:: Data shown

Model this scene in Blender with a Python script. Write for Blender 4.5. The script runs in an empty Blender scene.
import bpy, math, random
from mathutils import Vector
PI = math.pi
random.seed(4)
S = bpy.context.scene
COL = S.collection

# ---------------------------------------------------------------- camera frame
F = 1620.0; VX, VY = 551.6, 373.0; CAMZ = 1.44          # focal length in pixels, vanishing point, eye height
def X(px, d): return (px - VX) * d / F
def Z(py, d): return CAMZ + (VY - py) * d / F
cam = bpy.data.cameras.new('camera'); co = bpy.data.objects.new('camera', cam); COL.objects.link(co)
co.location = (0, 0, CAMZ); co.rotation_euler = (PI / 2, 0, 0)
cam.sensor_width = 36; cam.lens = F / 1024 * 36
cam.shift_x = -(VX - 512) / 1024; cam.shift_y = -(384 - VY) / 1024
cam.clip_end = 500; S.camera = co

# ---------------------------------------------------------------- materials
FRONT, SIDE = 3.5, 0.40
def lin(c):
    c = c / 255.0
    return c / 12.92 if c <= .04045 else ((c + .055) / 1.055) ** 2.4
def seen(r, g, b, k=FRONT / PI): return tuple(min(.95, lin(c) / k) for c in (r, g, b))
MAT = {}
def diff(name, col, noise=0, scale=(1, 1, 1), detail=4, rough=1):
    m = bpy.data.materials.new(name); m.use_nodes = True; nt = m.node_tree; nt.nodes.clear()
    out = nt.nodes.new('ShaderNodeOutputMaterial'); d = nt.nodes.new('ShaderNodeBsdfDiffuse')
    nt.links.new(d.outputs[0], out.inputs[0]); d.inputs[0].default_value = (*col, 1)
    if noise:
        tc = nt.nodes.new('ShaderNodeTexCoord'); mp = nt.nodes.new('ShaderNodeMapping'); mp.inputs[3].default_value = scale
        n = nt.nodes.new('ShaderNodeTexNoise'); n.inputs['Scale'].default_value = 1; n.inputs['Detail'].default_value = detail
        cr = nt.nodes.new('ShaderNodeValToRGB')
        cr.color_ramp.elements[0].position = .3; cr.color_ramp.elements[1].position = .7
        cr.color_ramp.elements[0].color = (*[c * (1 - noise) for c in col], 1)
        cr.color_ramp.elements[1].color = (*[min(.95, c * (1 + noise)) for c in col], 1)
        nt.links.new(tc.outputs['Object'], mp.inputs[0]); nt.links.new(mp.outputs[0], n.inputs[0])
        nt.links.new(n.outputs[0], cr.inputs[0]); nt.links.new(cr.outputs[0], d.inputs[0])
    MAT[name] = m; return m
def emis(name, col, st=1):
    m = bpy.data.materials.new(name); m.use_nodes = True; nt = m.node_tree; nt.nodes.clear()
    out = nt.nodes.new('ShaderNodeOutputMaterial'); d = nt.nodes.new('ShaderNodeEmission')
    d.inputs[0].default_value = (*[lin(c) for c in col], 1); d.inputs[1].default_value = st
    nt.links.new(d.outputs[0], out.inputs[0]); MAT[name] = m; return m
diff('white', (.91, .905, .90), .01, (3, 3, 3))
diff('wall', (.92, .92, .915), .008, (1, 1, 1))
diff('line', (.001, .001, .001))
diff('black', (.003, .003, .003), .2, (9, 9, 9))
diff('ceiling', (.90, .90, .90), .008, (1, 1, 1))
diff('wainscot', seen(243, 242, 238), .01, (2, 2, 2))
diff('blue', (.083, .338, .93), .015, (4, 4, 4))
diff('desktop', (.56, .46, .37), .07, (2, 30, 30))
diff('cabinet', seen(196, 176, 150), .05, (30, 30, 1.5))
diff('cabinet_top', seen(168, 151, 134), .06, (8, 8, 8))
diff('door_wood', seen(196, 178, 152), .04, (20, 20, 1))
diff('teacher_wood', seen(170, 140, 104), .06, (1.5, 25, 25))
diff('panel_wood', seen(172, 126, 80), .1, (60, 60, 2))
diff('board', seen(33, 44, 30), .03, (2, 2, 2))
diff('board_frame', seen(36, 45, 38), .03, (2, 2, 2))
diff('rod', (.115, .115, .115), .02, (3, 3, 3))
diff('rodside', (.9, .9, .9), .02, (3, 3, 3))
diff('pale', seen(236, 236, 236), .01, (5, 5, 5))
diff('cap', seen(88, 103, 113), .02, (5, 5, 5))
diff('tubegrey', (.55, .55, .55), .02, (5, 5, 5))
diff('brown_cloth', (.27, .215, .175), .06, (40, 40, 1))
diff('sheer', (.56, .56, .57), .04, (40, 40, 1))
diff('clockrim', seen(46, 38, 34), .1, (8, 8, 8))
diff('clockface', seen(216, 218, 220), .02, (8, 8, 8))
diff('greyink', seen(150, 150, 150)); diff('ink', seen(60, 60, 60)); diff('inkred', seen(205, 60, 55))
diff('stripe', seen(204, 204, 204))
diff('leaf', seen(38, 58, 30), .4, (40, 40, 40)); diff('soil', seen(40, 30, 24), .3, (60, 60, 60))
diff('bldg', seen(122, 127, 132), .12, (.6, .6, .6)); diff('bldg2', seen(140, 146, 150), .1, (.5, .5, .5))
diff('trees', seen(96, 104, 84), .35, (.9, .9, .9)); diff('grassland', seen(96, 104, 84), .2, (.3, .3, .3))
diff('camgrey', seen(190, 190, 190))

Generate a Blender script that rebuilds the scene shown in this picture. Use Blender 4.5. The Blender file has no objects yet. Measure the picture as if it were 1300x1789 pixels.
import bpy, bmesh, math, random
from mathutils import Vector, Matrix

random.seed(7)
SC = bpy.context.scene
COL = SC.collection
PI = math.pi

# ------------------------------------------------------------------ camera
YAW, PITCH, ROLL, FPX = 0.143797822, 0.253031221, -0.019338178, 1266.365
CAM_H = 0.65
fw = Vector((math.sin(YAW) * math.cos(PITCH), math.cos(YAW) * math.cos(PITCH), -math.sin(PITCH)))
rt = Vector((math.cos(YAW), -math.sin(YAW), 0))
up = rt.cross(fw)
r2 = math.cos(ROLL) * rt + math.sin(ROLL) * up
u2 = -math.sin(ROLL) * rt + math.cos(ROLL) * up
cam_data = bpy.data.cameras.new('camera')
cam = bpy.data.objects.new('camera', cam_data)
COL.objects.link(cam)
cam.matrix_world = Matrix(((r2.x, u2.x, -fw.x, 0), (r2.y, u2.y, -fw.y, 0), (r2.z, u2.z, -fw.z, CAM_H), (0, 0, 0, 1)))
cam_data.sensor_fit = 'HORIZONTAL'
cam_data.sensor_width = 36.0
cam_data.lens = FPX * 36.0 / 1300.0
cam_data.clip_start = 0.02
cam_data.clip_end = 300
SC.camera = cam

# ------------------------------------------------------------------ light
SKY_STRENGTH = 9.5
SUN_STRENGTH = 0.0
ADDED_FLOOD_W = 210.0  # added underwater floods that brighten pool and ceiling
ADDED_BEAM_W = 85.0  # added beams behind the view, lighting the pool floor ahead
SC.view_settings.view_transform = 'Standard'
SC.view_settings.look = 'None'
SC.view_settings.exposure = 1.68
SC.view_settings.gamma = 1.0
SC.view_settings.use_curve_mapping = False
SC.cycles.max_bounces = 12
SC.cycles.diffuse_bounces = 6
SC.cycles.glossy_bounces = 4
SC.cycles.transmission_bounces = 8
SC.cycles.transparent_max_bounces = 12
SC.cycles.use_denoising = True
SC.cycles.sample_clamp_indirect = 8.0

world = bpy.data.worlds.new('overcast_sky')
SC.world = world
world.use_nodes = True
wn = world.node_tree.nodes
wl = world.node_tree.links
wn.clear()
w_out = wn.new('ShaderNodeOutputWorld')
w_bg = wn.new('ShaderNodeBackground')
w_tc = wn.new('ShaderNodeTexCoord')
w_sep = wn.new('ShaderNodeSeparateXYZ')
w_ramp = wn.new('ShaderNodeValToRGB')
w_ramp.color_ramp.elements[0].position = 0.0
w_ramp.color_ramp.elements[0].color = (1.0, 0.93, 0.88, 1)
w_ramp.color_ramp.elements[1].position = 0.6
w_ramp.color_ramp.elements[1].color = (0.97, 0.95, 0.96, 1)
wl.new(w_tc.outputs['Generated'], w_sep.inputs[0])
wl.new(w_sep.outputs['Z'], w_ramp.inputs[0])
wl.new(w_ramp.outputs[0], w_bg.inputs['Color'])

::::

▸ **What you need to do**
Return only the lines spanning from the first line of the material through the line with "COL = S.collection", copied exactly, both ends kept.

▸ **Exercise solution**
Model this scene in Blender with a Python script. Write for Blender 4.5. The script runs in an empty Blender scene.
import bpy, math, random
from mathutils import Vector
PI = math.pi
random.seed(4)
S = bpy.context.scene
COL = S.collection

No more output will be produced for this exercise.